I went there yesterday to see if I could find some help with John's issue of peeing all over the bathroom. I didn't find anything that quite hit the nail on the head yet, but I did find something else very interesting.
We've tried to move ahead in math but John still hasn't mastered basic multiplication, which makes division very difficult to learn. With his anxiety, if he doesn't know the answer immediately, he won't even attempt the problem. So math has been at a grinding halt for a couple of years. Let's throw in the fact that he has severe written expression problems and we spent all of last year getting him comfortable with the concept. He's finally comfortable and, as always, gets nearly 100% correct, only he has never gotten any faster.
We've tried math wrap-ups, Timez Attacks, other online math programs, saxon math, daily drills, math board games, flash cards, incentives, punishments, moving on while keeping a chart handy. Nothing has met his crushing anxiety and stood up to it.
But yesterday I read the advice of a grown man who has Aspergers and holds an advanced math degree. He had John's math issues as a child. His advice to the mother asking for help was to remember to tell her son explicitly that the tables are to memorize not to calculate. He had always thought he was supposed to calculate them on the fly but never got any faster. He wished someone would have thought to tell him to memorize them, not to worry about figuring them out.
OH MY WORD. I've talked to multiple friends about the hallmark of John's issues seem to be about not being able to connect the dots. This morning, I sat down with him and shared what I had read. I knew I was on to something immediately. I pointed out that he didn't have to think about what John 3:16 was. He didn't have to look it up. He just had it memorized. He didn't have to remember his address by finding it on a map, he just remembered it. A sparkle began to glimmer.
I got out the flash cards. I reminded him that I was going to do something new, I just needed to know which ones he already had MEMORIZED. If he had to think about them I was going to put them in the don't know stack. In the past, the don't know stack made him very upset. I understand now. He knew them if he was just given enough time. I was simply being impatient according to him, not giving him a chance. So we went through the cards and he basically only had 1's, 2's, and 10's down pat. I put them aside and showed him the don't knows.
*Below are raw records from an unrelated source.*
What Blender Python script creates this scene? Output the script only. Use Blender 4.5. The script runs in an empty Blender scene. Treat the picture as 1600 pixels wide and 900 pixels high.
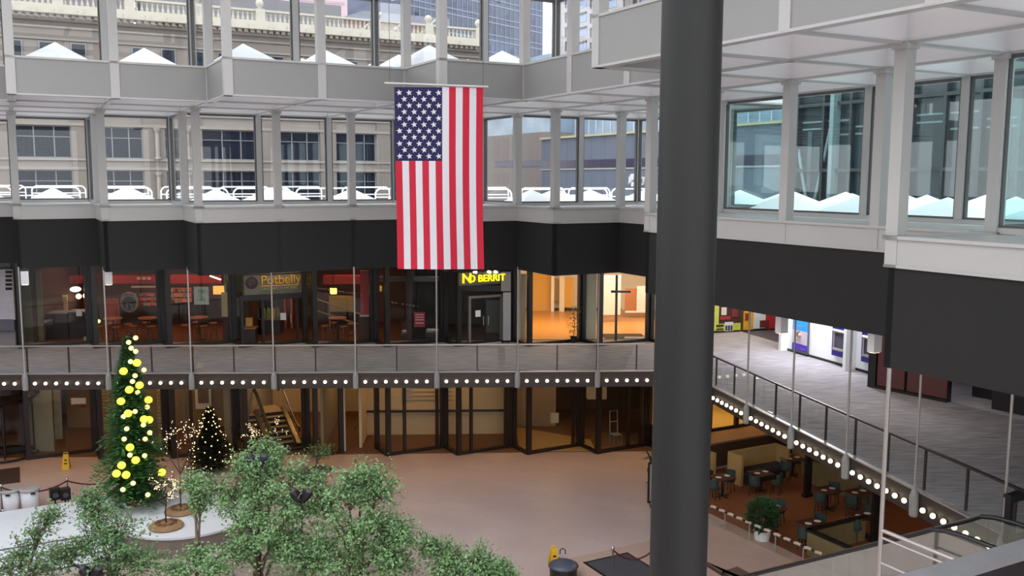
import bpy, math, random
from mathutils import Vector, Matrix
random.seed(7)
SC = bpy.context.scene
COL = SC.collection
# ------------------------------------------------------------------ frame of the building: module 2.75 m, axes e1/e2
H = 12.2
AX = math.radians(28.2654)
M = 2.75
e1 = Vector((math.cos(AX), math.sin(AX)))
e2 = Vector((-math.sin(AX), math.cos(AX)))
O2 = Vector((6.8765, 16.6679))
FPX, PITCH, ROLL = 1453.92, math.atan(170.805 / 1453.92), .0036


def G(a, b, z=None):
    p = O2 + M * (a * e1 + b * e2)
    return Vector((p.x, p.y)) if z is None else Vector((p.x, p.y, z))


def ray(px, py):
    x, y = px - 800, 450 - py
    c, s = math.cos(ROLL), math.sin(ROLL)
    x, y = c * x - s * y, s * x + c * y
    u, v = x / FPX, y / FPX
    return Vector((u, math.cos(PITCH) + v * math.sin(PITCH), -math.sin(PITCH) + v * math.cos(PITCH)))


def fl(px, py, z):
    "the point of the horizontal plane at height z that the photograph shows at this pixel"
    r = ray(px, py)
    t = (z - H) / r.z
    return Vector((r.x * t, r.y * t, z))


def dep(px, py, t):
    r = ray(px, py)
    return Vector((r.x * t, r.y * t, H + r.z * t))


class PL:
    "a vertical plane through o along u; s runs along u, t away from the atrium"
    def __init__(self, o, u):
        self.o, self.u = Vector(o[:2]), Vector(u[:2]).normalized()
        n = Vector((-self.u.y, self.u.x))
        self.n = n if n.dot(self.o) > 0 else -n

    def hit(self, px, py):
        r = ray(px, py)
        t = self.o.dot(self.n) / Vector((r.x, r.y)).dot(self.n)
        p = r * t
        return (Vector((p.x, p.y)) - self.o).dot(self.u), p.z + H

    def P(self, s, z, t=0):
        p = self.o + self.u * s + self.n * t
        return Vector((p.x, p.y, z))

    def off(self, d):
        return PL(self.o + self.n * d, self.u)

    def px(self, x0, y0, x1, y1):
        xm, ym = (x0 + x1) / 2, (y0 + y1) / 2
        a, b = self.hit(x0, ym)[0], self.hit(x1, ym)[0]
        return min(a, b), max(a, b), self.hit(xm, y1)[1], self.hit(xm, y0)[1]


# ------------------------------------------------------------------ mesh collector
class MB:
    def __init__(self):
        self.v, self.f, self.m, self.mi = [], [], [], 0

    def add(self, vs, fs):
        k = len(self.v)
        self.v += [tuple(p) for p in vs]
        for f in fs:
            self.f.append(tuple(i + k for i in f)); self.m.append(self.mi)
        return self

    def hexa(self, b, t):
        n = len(b)
        fs = [tuple(range(n - 1, -1, -1)), tuple(range(n, 2 * n))]
        fs += [(i, (i + 1) % n, n + (i + 1) % n, n + i) for i in range(n)]
        return self.add(list(b) + list(t), fs)

    def box(self, x, y, z0, sx, sy, h, rot=0.0):
        c, s = math.cos(rot), math.sin(rot)
        q = [(x + dx * c - dy * s, y + dx * s + dy * c) for dx, dy in ((-sx/2, -sy/2), (sx/2, -sy/2), (sx/2, sy/2), (-sx/2, sy/2))]
        return self.hexa([(a, b, z0) for a, b in q], [(a, b, z0 + h) for a, b in q])

    def prism(self, pts, z0, z1):
        ar = sum(pts[i][0] * pts[(i+1) % len(pts)][1] - pts[(i+1) % len(pts)][0] * pts[i][1] for i in range(len(pts)))
        if ar < 0: pts = pts[::-1]
        return self.hexa([(p[0], p[1], z0) for p in pts], [(p[0], p[1], z1) for p in pts])

    def seg(self, p, q, w, z0, z1, ext=0.0, side=0.0):
        p, q = Vector(p[:2]), Vector(q[:2])
        d = (q - p).normalized(); n = Vector((-d.y, d.x))
        p, q = p - d * ext + n * side, q + d * ext + n * side
        return self.prism([p + n*w/2, p - n*w/2, q - n*w/2, q + n*w/2], z0, z1)

    def rect(self, pl, s0, s1, z0, z1, t0, t1):
        a, b, c, d = pl.P(s0, z0, t0), pl.P(s1, z0, t0), pl.P(s1, z0, t1), pl.P(s0, z0, t1)
        up = Vector((0, 0, z1 - z0))
        pts = [a, b, c, d]
        ar = sum(pts[i].x * pts[(i+1) % 4].y - pts[(i+1) % 4].x * pts[i].y for i in range(4))
        if ar < 0: pts = pts[::-1]
        return self.hexa(pts, [p + up for p in pts])

    def frame(self, pl, s0, s1, z0, z1, w, t0, t1):
        self.rect(pl, s0, s1, z1 - w, z1, t0, t1); self.rect(pl, s0, s1, z0, z0 + w, t0, t1)
        self.rect(pl, s0, s0 + w, z0 + w, z1 - w, t0, t1); return self.rect(pl, s1 - w, s1, z0 + w, z1 - w, t0, t1)

    def tube(self, pts, r, n=8, closed=False, cap=True):
        pts = [Vector(p) for p in pts]; k = len(pts); vs = []
        rr = r if isinstance(r, (list, tuple)) else [r] * k
        for i, p in enumerate(pts):
            a = pts[i - 1] if (i or closed) else p
            b = pts[(i + 1) % k] if (i < k - 1 or closed) else p
            d = (b - a).normalized() if (b - a).length > 1e-9 else Vector((0, 0, 1))
            x = d.cross(Vector((0, 0, 1)))
            x = Vector((1, 0, 0)) if x.length < 1e-3 else x.normalized()
            y = d.cross(x).normalized()
            vs += [p + (x * math.cos(2*math.pi*j/n) + y * math.sin(2*math.pi*j/n)) * rr[i] for j in range(n)]
        fs = []
        for i in range(k if closed else k - 1):
            i2 = (i + 1) % k
            fs += [(i*n + j, i2*n + j, i2*n + (j+1) % n, i*n + (j+1) % n) for j in range(n)]
        if cap and not closed:
            fs += [tuple(range(n)), tuple(range((k-1)*n + n - 1, (k-1)*n - 1, -1))]
        return self.add(vs, fs)

    def lathe(self, c, prof, n=16):
        c = Vector(c); vs, fs = [], []
        for r, z in prof:
            vs += [c + Vector((r*math.cos(2*math.pi*j/n), r*math.sin(2*math.pi*j/n), z)) for j in range(n)]
        for i in range(len(prof) - 1):
            fs += [(i*n + j, i*n + (j+1) % n, (i+1)*n + (j+1) % n, (i+1)*n + j) for j in range(n)]
        fs += [tuple(range(n - 1, -1, -1)), tuple(range((len(prof)-1)*n, len(prof)*n))]
        return self.add(vs, fs)

    def ball(self, c, r, n=12, sz=1.0):
        k = max(4, n // 2)
        return self.lathe(c, [(max(r * math.sin(math.pi * i / k), .002), -r * sz * math.cos(math.pi * i / k)) for i in range(k + 1)], n)

    def quad(self, *p):
        return self.add(p, [tuple(range(len(p)))])

    def build(self, name, mats, parent=None, smooth=False, loc=None):
        me = bpy.data.meshes.new(name)
        if parent is not None: org = Vector(parent['org'])
        elif loc is not None: org = Vector(loc)
        else:
            xs, ys, zs = [p[0] for p in self.v], [p[1] for p in self.v], [p[2] for p in self.v]
            org = Vector(((min(xs) + max(xs)) / 2, (min(ys) + max(ys)) / 2, min(zs)))
        me.from_pydata([(p[0]-org.x, p[1]-org.y, p[2]-org.z) for p in self.v], [], self.f)
        for m in (mats if isinstance(mats, (list, tuple)) else [mats]): me.materials.append(m)
        me.polygons.foreach_set('material_index', self.m)
        if smooth: me.polygons.foreach_set('use_smooth', [True] * len(me.polygons))
        me.update()
        ob = bpy.data.objects.new(name, me); COL.objects.link(ob)
        if parent is not None:
            ob.parent = parent
        else:
            ob.location = org
        ob['org'] = tuple(org)
        return ob


def tag(o, label, cat, group=None, kind=None):
    if label: o['label'] = label
    if cat: o['category'] = cat
    if group: o['group'] = group
    if kind: o['kind'] = kind
    return o


def thing(name, label, cat, loc, group=None):
    o = bpy.data.objects.new(name, None); COL.objects.link(o)
    o.empty_display_size = .2
    o.location = Vector(loc); o['org'] = tuple(Vector(loc))
    return tag(o, label, cat, group)


def struct(name, mb, m, parent=None, smooth=False):
    o = mb.build(name, m, parent, smooth)
    if parent is None: o['kind'] = 'structure'
    return o


def sgroup(name, loc):
    o = bpy.data.objects.new(name, None); COL.objects.link(o)
    o.location = Vector(loc); o['org'] = tuple(Vector(loc)); o['kind'] = 'structure'
    return o


def dup(root, loc, rz=0.0, label=None, scale=None):
    r = root.copy(); COL.objects.link(r); r.location = loc; r.rotation_euler = (0, 0, rz)
    if scale: r.scale = (scale,) * 3
    if label: r['label'] = label
    for ch in list(root.children):
        c = ch.copy(); COL.objects.link(c); c.parent = r
        for g in ch.children:
            d = g.copy(); COL.objects.link(d); d.parent = c
    return r


def text(body, size, m, name, parent, p, u, ext=.02, ital=0.0):
    "raised lettering: p is the lower left corner, u the reading direction"
    cu = bpy.data.curves.new(name, 'FONT'); cu.body = body; cu.size = size; cu.extrude = ext; cu.shear = ital
    tmp = bpy.data.objects.new('tmp', cu); COL.objects.link(tmp)
    bpy.context.view_layer.update()
    me = bpy.data.meshes.new_from_object(tmp.evaluated_get(bpy.context.evaluated_depsgraph_get()))
    bpy.data.objects.remove(tmp)
    u3 = Vector((u[0], u[1], 0)).normalized(); z = Vector((0, 0, 1)); n = u3.cross(z)
    me.transform(Matrix(((u3.x, z.x, n.x, 0), (u3.y, z.y, n.y, 0), (u3.z, z.z, n.z, 0), (0, 0, 0, 1))))
    org = Vector(parent['org']) if parent is not None else Vector((0, 0, 0))
    me.transform(Matrix.Translation(Vector(p) - org))
    me.materials.clear(); me.materials.append(m)
    ob = bpy.data.objects.new(name, me); COL.objects.link(ob); ob.parent = parent
    ob['org'] = tuple(org)
    return ob


# ------------------------------------------------------------------ materials
def lin(c):
    return tuple((x/255/12.92 if x/255 <= .04045 else ((x/255 + .055)/1.055)**2.4) for x in c) + (1.0,)


def mat(name, rgb, rough=.5, metal=0.0, var=.08, scale=3.0, stretch=None, bump=0.0, spec=.5, rgb2=None):
    m = bpy.data.materials.new(name); m.use_nodes = True
    nt = m.node_tree; N = nt.nodes; b = N['Principled BSDF']
    b.inputs['Roughness'].default_value = rough; b.inputs['Metallic'].default_value = metal
    b.inputs['Specular IOR Level'].default_value = spec
    tc = N.new('ShaderNodeTexCoord'); mp = N.new('ShaderNodeMapping'); no = N.new('ShaderNodeTexNoise'); rp = N.new('ShaderNodeMix')
    rp.data_type = 'RGBA'
    c = lin(rgb); c2 = lin(rgb2) if rgb2 else None
    lo = c2 or tuple(x * (1 - var * 2) for x in c[:3]) + (1,)
    hi = c if c2 else tuple(min(1, x * (1 + var * 2)) for x in c[:3]) + (1,)
    rp.inputs['A'].default_value = lo; rp.inputs['B'].default_value = hi
    no.inputs['Scale'].default_value = scale; no.inputs['Detail'].default_value = 4
    if stretch: mp.inputs['Scale'].default_value = stretch[:3]
    if stretch and len(stretch) > 3: mp.inputs['Rotation'].default_value = (0, 0, stretch[3])
    nt.links.new(tc.outputs['Object'], mp.inputs['Vector']); nt.links.new(mp.outputs['Vector'], no.inputs['Vector'])
    nt.links.new(no.outputs['Fac'], rp.inputs['Factor']); nt.links.new(rp.outputs['Result'], b.inputs['Base Color'])
    if bump:
        bm = N.new('ShaderNodeBump'); bm.inputs['Strength'].default_value = bump
        nt.links.new(no.outputs['Fac'], bm.inputs['Height']); nt.links.new(bm.outputs['Normal'], b.inputs['Normal'])
    return m


def emit(name, rgb, strength):
    m = mat(name, rgb, .4, var=.02)
    b = m.node_tree.nodes['Principled BSDF']
    b.inputs['Emission Color'].default_value = lin(rgb); b.inputs['Emission Strength'].default_value = strength
    return m


def glass(name, tint, refl=.06, graz=.7):
    m = bpy.data.materials.new(name); m.use_nodes = True
    nt = m.node_tree; N = nt.nodes; N.clear()
    out = N.new('ShaderNodeOutputMaterial'); mx = N.new('ShaderNodeMixShader'); tr = N.new('ShaderNodeBsdfTransparent'); gl = N.new('ShaderNodeBsdfGlossy')
    lw = N.new('ShaderNodeLayerWeight'); lw.inputs['Blend'].default_value = .5
    pw = N.new('ShaderNodeMath'); pw.operation = 'POWER'; pw.inputs[1].default_value = 4
    ml = N.new('ShaderNodeMath'); ml.operation = 'MULTIPLY_ADD'; ml.inputs[1].default_value = graz; ml.inputs[2].default_value = refl
    tr.inputs['Color'].default_value = tuple(tint) + (1,); gl.inputs['Roughness'].default_value = .01
    gl.inputs['Color'].default_value = (.95, .97, .97, 1)
    nt.links.new(lw.outputs['Facing'], pw.inputs[0]); nt.links.new(pw.outputs[0], ml.inputs[0]); nt.links.new(ml.outputs[0], mx.inputs['Fac'])
    nt.links.new(tr.outputs[0], mx.inputs[1]); nt.links.new(gl.outputs[0], mx.inputs[2]); nt.links.new(mx.outputs[0], out.inputs['Surface'])
    return m


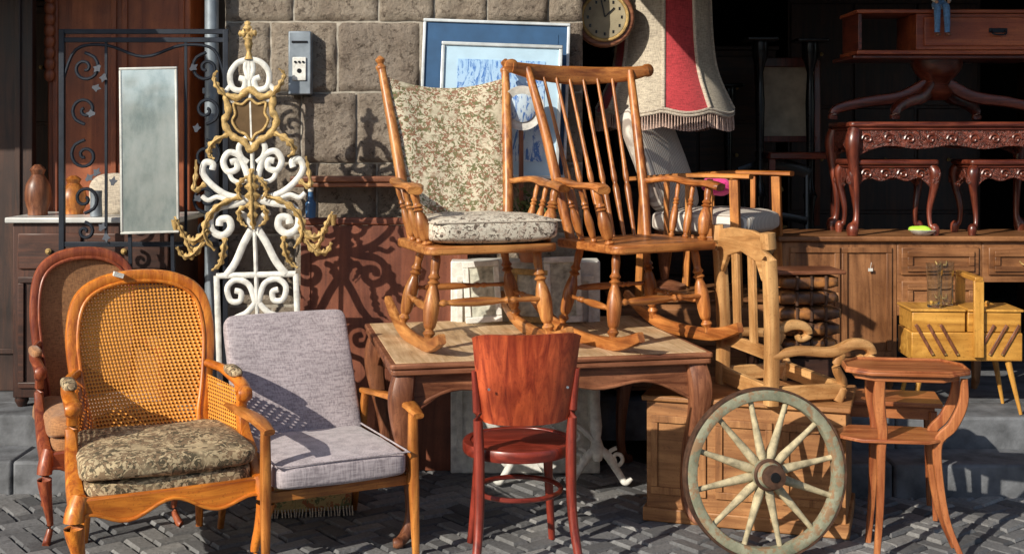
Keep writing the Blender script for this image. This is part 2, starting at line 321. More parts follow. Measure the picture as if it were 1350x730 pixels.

Because I reiterated that those were the ones that weren't memorized with immediate recall, he tolerated all of this.
Next I picked four cards from the don't knows at random. If learning them in ordered groups was tempting him to count up, I didn't want to repeat the same mistake. I already know that he can recall random facts like where we sat in a restaurant three years ago, so they didn't have to be in any grouping as long as he started memorizing them instead of calculating them.
I placed them on the table and wrote the answers on post-it notes. We stuck the answers to the table and then I mixed up the cards and had him match them to the answers. He did it gleefully about four times. Then I picked them up and had him say the answers as I went through those four in the normal flashcard manner. Small hesitation on one problem but he had them all. I explained what I was doing and why and how there was no pressure if something went in the don't know pile and I added the four new cards to his already knows list. He nailed it.
We went through it twice and he asked to learn four more! In about thirty minutes he had nearly mastered 8 new problems. They were completely chosen at random and I stopped giving him the mnemonic devices and other tricks that had helped me. He doesn't learn like I did.
Aspergers word of the day: connect the dots. Visually probably.